Military deaths pass 2 000 as Afghan war review looms

2444

Total foreign military deaths in Afghanistan have passed 2,000 since the war began in late 2001, unofficial tallies showed, in the approach to US and Afghan elections and a US strategy review.

The US military accounted for more than 60 percent of the deaths but the total still lags the list of Afghan civilian casualties, which a UN report last week showed had risen sharply despite a drop in the number blamed on foreign troops. The deaths of at least one more US service member, an Australian and a Briton announced in the past two days have pushed the total of foreign military deaths to 2,002 since the Taliban were ousted in late 2001 by a US-led coalition, reports Reuters.

The total is less than half that suffered during the seven years of the Iraq war but is a significant milestone nonetheless, with NATO allies like the Netherlands pulling out of the alliance and others reviewing their future roles.

US President Barack Obama has promised a strategy review in December after November mid-term Congressional elections where his Democrats face a backlash from an increasingly sceptical public. Afghans also face parliamentary elections on September 18. A presidential ballot a year ago was marred by fraud.

Afghan President Hamid Karzai is under pressure to show independence from his Western backers and this week asked Obama for a review of how the war is being conducted. Violence has hit its worst levels since the Taliban were toppled despite the presence of almost 150,000 foreign troops, with the insurgency spilling out of Taliban strongholds in the south and east into the north and west.

US Army General David Petraeus, commander of US and NATO forces in Afghanistan, said on Sunday he saw areas of progress but meeting Obama’s goal of starting to withdraw troops by July 2011 would depend on conditions at the time.

He described the battle against the Taliban as an “up and down process” and said it was premature to assess its success.
“What we have are areas of progress. We’ve got to link those together, extend them,” Petraeus said in an interview aired on Sunday on NBC’s “Meet the Press” programme.

Petraeus, who replaced the sacked General Stanley McChrystal in June, said he would give his “best professional military advice” to Obama about the withdrawal timetable.

LOWER EXPECTATIONS

Obama, who has boosted US troop levels in Afghanistan, plans a strategy review in December after the mid-term elections. Congress supported his troop surge but polls show the U.S. public remains uncertain about the effort.

At the same time, US commanders have warned of a tougher fight ahead as troops take on the Taliban in their southern strongholds and confront other insurgents like the al-Qaeda linked Haqqani network in the east. Leaders in Washington have also sought to lower expectations of what can be achieved.

Disputes over the Afghan war have already brought down a Dutch government in February and a German president in May.

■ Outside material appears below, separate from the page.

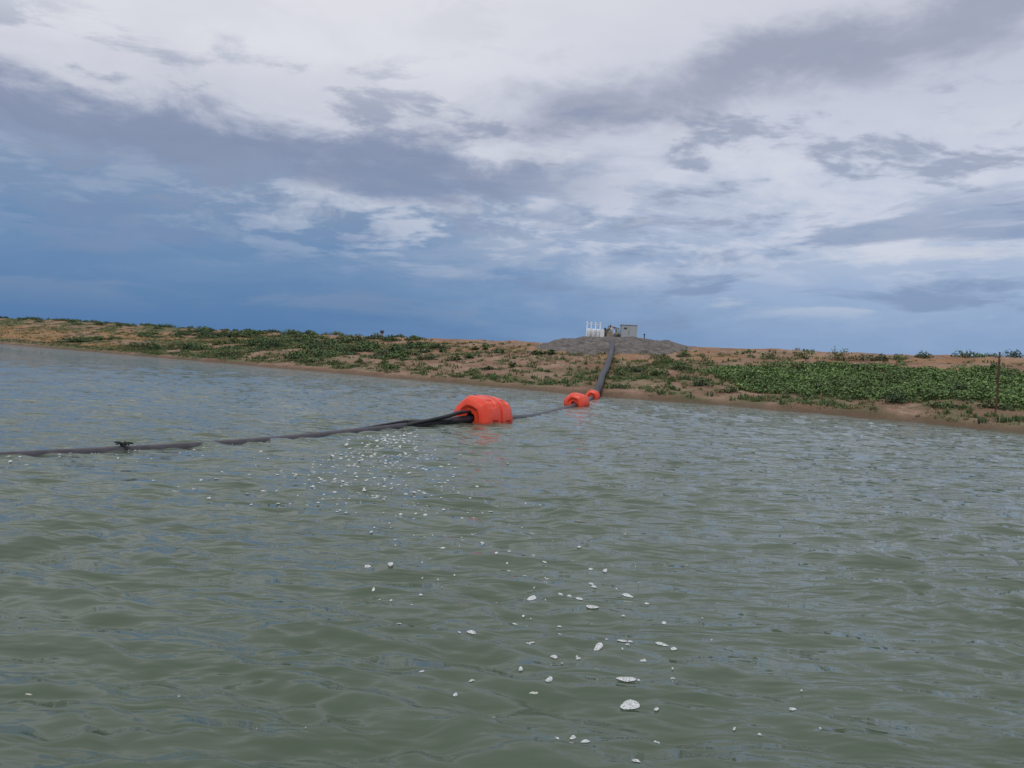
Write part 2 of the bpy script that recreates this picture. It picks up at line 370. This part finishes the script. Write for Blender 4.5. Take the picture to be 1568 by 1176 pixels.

According to www.iCasualties.org, an independent website that monitors foreign troop deaths, 2002 troops have been killed since 2001, 1,226 of them Americans. British losses total 331, with the remaining 445 shared among the other 44 coalition partners.

Its figures were matched by a tally kept by Reuters. June 2010 was the bloodiest month of the war with 102 killed as foreign forces pushed ahead with operations in southern Helmand and Kandahar provinces.

Another 88 were killed in July, with the total for the year so far standing at 434, according to iCasualties, fast approaching 2009’s 521.

The losses in Afghanistan are less than half of those in the Iraq war, where at least 4,723 foreign troops have been killed since 2003, 4,405 of them American.

But, with Washington dramatically cutting troop numbers in Iraq before the formal end of combat operations on August 31, attention is certain to be focussed back on the Afghan conflict. Just as was the case in Iraq, civilians are bearing the brunt of the conflict in Afghanistan.

A UN mid-year report last week showed civilian casualties had risen by 31 percent over the first six months of 2010, compared with the same period last year. That figure included 1,271 killed.

Civilian casualties caused by US and other foreign forces have long been a source of friction between the Afghan government and its Western backers and led to a major falling-out between the two sides last year.

It also resulted in two tightenings of tactical directives, first by McChrystal and then by Petraeus in June, limiting the use of aerial strikes and house searches.

The UN report said Taliban and other insurgents were responsible for 76 percent of casualties. Deaths caused by “pro-government forces” fell to 12 percent of the total from 30 percent last year, due mainly to a 64 percent fall in deaths caused by aerial attacks.